Intervention de Pierrine Robin

Réunion du jeudi 9 mai 2019 à 14h00
Mission d'information sur l'aide sociale à l'enfance

Pierrine Robin :

La question des fratries est complexe. En effet, comme l'a rappelé Isabelle Frechon, on a souvent affaire à des fratries plus nombreuses que dans la population générale, et où les naissances peuvent s'étaler dans le temps. Le parcours de chaque enfant peut donc être très différent de celui de ses frères et soeurs selon l'époque où il est né car, sur plusieurs années, la structure familiale a pu évoluer.

Par ailleurs, les enfants d'une même fratrie peuvent avoir des statuts très différents, certains pouvant être reconnus comme adoptables ou comme pupilles, mais pas les autres, ce qui va induire des différences dans la prise en charge. Ils peuvent également avoir un rapport très différent à l'histoire familiale, certains décidant volontairement de s'éloigner et de provoquer les mesures de prise en charge, d'autres faisant davantage corps avec la cellule familiale.

Enfin, il faut tenir compte des difficultés organisationnelles, liées au fait que les structures ne sont pas pensées pour accueillir des fratries, à part certains dispositifs comme SOS Villages d'enfants. En règle générale, la prise en charge est plutôt organisée par tranche d'âge. La fratrie provoque donc un jeu à plusieurs bandes, car accueillir une fratrie dans un lieu d'accueil déjà complet va imposer de déplacer des enfants s'y trouvant déjà, ce qui est source de difficultés.

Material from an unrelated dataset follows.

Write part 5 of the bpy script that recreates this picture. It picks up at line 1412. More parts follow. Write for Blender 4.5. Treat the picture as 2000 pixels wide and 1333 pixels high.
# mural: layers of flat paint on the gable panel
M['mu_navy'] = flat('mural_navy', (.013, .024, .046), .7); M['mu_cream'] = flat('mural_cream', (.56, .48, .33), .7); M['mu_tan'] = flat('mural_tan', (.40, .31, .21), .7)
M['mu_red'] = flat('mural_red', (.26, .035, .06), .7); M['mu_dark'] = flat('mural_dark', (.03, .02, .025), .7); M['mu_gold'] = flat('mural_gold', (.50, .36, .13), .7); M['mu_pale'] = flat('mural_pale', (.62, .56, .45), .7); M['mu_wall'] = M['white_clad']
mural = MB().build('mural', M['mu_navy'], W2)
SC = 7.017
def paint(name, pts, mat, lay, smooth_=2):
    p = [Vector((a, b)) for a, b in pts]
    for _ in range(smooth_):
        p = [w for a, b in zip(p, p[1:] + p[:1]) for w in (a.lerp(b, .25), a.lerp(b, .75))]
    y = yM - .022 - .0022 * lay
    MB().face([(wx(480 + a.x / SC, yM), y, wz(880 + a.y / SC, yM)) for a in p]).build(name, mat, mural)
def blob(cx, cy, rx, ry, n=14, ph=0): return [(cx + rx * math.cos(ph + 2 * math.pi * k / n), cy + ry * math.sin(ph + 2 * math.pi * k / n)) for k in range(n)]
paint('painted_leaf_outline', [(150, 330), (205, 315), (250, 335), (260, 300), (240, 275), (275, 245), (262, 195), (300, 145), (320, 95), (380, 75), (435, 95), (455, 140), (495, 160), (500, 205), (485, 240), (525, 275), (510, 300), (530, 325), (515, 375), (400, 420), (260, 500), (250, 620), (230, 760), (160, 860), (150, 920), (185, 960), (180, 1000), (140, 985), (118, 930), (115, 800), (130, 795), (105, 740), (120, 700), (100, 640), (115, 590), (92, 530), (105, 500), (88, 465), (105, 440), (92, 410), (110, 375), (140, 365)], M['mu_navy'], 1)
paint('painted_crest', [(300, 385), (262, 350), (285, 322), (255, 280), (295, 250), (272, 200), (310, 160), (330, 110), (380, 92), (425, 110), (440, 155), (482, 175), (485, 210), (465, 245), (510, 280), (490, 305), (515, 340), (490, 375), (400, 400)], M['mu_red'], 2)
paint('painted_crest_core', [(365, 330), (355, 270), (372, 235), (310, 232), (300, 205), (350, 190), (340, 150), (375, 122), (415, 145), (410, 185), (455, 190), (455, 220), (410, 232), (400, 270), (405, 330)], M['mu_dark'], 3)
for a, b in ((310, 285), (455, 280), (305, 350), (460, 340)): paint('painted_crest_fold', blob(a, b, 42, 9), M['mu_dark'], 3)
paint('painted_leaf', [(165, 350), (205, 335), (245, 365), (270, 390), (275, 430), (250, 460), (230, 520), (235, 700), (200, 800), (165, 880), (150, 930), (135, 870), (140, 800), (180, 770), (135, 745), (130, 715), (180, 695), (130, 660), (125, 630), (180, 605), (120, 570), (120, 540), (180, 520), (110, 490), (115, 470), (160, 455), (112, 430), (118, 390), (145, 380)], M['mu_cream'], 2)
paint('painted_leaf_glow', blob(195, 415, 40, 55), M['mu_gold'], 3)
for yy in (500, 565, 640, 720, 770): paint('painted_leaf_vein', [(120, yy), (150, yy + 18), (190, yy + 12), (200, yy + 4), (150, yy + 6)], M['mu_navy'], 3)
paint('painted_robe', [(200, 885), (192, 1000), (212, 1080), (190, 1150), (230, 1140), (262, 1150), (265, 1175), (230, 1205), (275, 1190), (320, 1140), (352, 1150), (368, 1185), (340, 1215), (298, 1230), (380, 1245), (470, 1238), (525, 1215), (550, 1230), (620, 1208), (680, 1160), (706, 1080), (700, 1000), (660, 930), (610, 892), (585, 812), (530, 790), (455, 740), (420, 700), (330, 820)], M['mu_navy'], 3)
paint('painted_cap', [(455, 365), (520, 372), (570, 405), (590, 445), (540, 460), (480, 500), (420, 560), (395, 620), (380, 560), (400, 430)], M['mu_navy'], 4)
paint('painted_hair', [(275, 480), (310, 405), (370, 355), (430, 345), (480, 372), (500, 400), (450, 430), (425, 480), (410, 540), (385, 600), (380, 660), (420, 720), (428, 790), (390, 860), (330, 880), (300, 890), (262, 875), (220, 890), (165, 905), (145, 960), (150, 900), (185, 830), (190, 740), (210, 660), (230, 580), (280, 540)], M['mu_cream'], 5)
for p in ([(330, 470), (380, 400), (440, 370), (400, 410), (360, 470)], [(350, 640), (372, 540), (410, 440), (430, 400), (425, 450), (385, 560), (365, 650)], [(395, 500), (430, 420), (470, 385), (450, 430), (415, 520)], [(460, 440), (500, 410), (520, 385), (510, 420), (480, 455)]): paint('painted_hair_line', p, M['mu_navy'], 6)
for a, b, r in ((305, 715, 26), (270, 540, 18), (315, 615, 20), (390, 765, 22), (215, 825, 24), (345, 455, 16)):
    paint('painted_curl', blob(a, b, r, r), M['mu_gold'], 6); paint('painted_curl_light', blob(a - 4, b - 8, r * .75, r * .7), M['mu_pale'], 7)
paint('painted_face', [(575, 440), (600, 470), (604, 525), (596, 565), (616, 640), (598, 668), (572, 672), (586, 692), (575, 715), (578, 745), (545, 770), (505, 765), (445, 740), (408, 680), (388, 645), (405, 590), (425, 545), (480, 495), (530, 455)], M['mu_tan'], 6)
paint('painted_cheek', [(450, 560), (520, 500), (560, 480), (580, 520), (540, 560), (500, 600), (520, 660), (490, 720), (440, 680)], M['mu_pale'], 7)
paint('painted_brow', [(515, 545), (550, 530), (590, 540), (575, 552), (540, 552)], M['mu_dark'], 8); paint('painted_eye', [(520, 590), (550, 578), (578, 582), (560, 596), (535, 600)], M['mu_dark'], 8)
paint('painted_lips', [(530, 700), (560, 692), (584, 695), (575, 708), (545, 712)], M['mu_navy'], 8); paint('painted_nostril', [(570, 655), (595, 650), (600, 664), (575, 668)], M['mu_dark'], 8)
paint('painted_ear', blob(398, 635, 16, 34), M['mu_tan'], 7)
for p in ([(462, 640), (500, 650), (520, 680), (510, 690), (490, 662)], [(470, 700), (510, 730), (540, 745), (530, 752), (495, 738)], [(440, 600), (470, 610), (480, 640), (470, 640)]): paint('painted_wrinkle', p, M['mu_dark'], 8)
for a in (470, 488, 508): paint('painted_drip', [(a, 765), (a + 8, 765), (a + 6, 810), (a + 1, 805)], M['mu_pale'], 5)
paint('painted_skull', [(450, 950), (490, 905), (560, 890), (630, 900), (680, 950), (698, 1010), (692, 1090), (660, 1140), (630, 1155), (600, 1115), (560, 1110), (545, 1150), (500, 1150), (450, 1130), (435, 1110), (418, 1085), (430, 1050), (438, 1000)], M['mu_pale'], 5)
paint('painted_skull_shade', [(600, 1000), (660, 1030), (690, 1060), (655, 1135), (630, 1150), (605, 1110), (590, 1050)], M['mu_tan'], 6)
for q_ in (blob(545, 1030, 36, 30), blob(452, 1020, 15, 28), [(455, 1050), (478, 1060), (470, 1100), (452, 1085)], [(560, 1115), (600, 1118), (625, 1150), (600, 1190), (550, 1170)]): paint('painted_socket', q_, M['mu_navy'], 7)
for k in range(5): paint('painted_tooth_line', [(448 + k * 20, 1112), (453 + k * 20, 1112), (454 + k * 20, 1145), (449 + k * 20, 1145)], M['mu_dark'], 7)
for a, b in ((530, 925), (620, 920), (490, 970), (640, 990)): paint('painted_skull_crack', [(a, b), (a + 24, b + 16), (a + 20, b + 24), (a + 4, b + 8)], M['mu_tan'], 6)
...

En ce qui concerne l'Allemagne, je n'ai pas d'éléments concernant l'accueil des fratries. En revanche, en ce qui concerne l'accueil des mineurs non accompagnés, il est très différent outre-Rhin, et ce pour plusieurs raisons, qui tiennent notamment à la politique d'accueil global des immigrés et des réfugiés. Compte tenu de ses besoins démographiques, l'Allemagne pratique une politique d'accueil très forte, qui se caractérise notamment par un accompagnement long – parfois jusqu'à 25 ou 26 ans –, et un octroi plus rapide de la nationalité : même un enfant arrivé à 18 ans peut obtenir la nationalité allemande au bout de trois ans alors que, chez nous, c'est beaucoup plus compliqué.

Enfin, les dispositifs d'intégration – cours de langue, formation professionnelle – sont beaucoup plus développés que chez nous, tout en s'inscrivant dans une politique d'accueil fondée sur le respect de la différence, et donc la culture et de la religion de naissance.

Vous avez eu raison ensuite d'évoquer ensemble la parole de l'enfant et celle des éducateurs, car les deux sont liées. Mme Hélène Join-Lambert, qui a procédé à des comparaisons entre la France, l'Allemagne et la Russie, a ainsi montré que la liberté accordée aux enfants allemands était plus grande qu'en France et qu'elle était étroitement liée à la liberté accordée aux éducateurs : par exemple, un enfant pourra décider avec son éducateur de découcher une nuit pour rendre visite à un ami, tandis qu'en France cela ne pourra se faire sans l'autorisation du juge ou de l'autorité supérieure.

Cette liberté que l'on constate en Allemagne va donc de pair avec une plus grande responsabilité des éducateurs, là où, en France, on constate plutôt une forme de méfiance, vis-à-vis de l'enfant lui-même, mais également vis-à-vis de ceux qui en ont la charge, comme si, cette proximité provoquait une forme de contagion.

Quant à l'autosignalement, le dispositif a évolué avec le temps. Il existait à l'origine une charte permettant au dispositif d'accueil de ne pas faire de signalement aux services de seconde intention, y compris dans les situations de danger. Désormais, la loi leur fait obligation de procéder à ce signalement si la famille n'a pas d'elle-même contacté le Jugendamt.

Ces services de première intention sont des services de prévention axés tant sur la parentalité que sur l'enfance. Ils proposent un accompagnement individuel ou en groupe et sont là pour gérer des situations sans faire intervenir l'administration.

Les conférences d'aide constituent également un autre dispositif qui, depuis 1990, réunit environ tous les six mois ou tous les ans, l'enfant, les parents, les responsables de l'accompagnement et le référent, afin d'évaluer la situation et de déterminer les mesures à prendre ou non, dans une forme de co-construction.